Leave it to a kid from Colorado Springs to put the dagger into the hearts of that town’s rising basketball team.

Metro State guard Eric Rayer, a former Coronado High School standout, buried a game-winning jumper with 1.2 seconds left to give the No. 11 Roadrunners a 73-72 victory over No. 18 Colorado-Colorado Springs and a share of the Rocky Mountain Conference Athletic title.

The victory also gives Metro State (24-4, 19-3) the No. 1 seed in the RMAC Shootout, which begins Tuesday.

Rayer’s big shot sent a near-capacity crowd celebrating senior night at the Auraria Event Center home happy, but not before there were moments of nerve-wracking doubt.

CU-Colorado Springs guard Derrick White, a former Legend star, shook off a poor shooting night to score five points in the final minute, including a would-be game-winner from the top of the key with 17 seconds left.

But after the Mountain Lions (23-5, 17-5) trapped senior Nicholas Kay in the middle of the key, he kicked out Rayer, who executed a pump fake that sent White into the air before Rayer calmly knocked down the corner shot.

“I just had to be ready,” Rayer said. “I didn’t want these seniors to go out with a loss.”

It was the duo of seniors from Australia who, as usual, did the heavy lifting.

Kay scored 27 points, and Mitch McCarron added 13 points and seven assists.

“He carried us all night,” Metro State coach Derrick Clark said of Kay.

White finished with 13 points to go along with six assists and four steals.

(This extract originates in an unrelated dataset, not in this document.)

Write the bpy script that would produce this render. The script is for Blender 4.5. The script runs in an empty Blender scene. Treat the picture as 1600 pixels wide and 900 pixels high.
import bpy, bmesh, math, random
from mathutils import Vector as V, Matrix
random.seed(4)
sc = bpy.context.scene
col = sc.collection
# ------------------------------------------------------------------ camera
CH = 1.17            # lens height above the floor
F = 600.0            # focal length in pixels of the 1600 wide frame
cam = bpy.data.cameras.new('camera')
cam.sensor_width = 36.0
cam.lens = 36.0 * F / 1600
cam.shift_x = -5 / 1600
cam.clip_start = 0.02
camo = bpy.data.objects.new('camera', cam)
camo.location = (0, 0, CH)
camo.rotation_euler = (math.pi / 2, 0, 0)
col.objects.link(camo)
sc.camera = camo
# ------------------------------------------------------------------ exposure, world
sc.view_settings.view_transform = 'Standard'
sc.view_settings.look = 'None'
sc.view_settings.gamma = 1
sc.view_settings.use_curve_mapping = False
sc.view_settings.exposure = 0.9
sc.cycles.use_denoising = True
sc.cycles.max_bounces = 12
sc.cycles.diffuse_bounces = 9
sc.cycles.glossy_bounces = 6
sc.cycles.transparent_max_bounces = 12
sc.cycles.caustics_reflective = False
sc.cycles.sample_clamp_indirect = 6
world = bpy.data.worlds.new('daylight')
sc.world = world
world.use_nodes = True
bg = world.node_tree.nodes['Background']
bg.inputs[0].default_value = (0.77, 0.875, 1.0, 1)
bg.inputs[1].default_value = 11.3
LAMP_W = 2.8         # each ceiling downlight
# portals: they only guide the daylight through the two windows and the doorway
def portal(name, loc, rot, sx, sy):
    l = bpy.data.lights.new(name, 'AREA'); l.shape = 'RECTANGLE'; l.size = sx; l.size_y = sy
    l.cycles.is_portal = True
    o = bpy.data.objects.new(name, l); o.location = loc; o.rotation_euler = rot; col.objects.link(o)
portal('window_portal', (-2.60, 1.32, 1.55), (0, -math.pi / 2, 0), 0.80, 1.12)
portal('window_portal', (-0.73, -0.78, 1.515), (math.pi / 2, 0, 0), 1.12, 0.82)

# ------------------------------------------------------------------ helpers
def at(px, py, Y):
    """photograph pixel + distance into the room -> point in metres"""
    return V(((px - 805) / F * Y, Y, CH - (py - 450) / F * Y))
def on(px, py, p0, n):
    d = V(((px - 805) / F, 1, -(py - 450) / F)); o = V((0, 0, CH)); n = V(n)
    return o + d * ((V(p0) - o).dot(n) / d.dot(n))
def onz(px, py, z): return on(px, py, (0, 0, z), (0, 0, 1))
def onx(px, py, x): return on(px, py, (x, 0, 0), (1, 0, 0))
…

His 3-pointer at the top of the key tied the game at 70 with 57 seconds left.

After McCarron hit 1-of-2 free throws to give Metro State a one-point lead, White pulled up just inside the arc and hit the bottom of the net to put the Mountain Lions back in front.

“Those are the kind of shots All-Americans make,” Clark said.

But the last shot went to Rayer. And it brought a league title.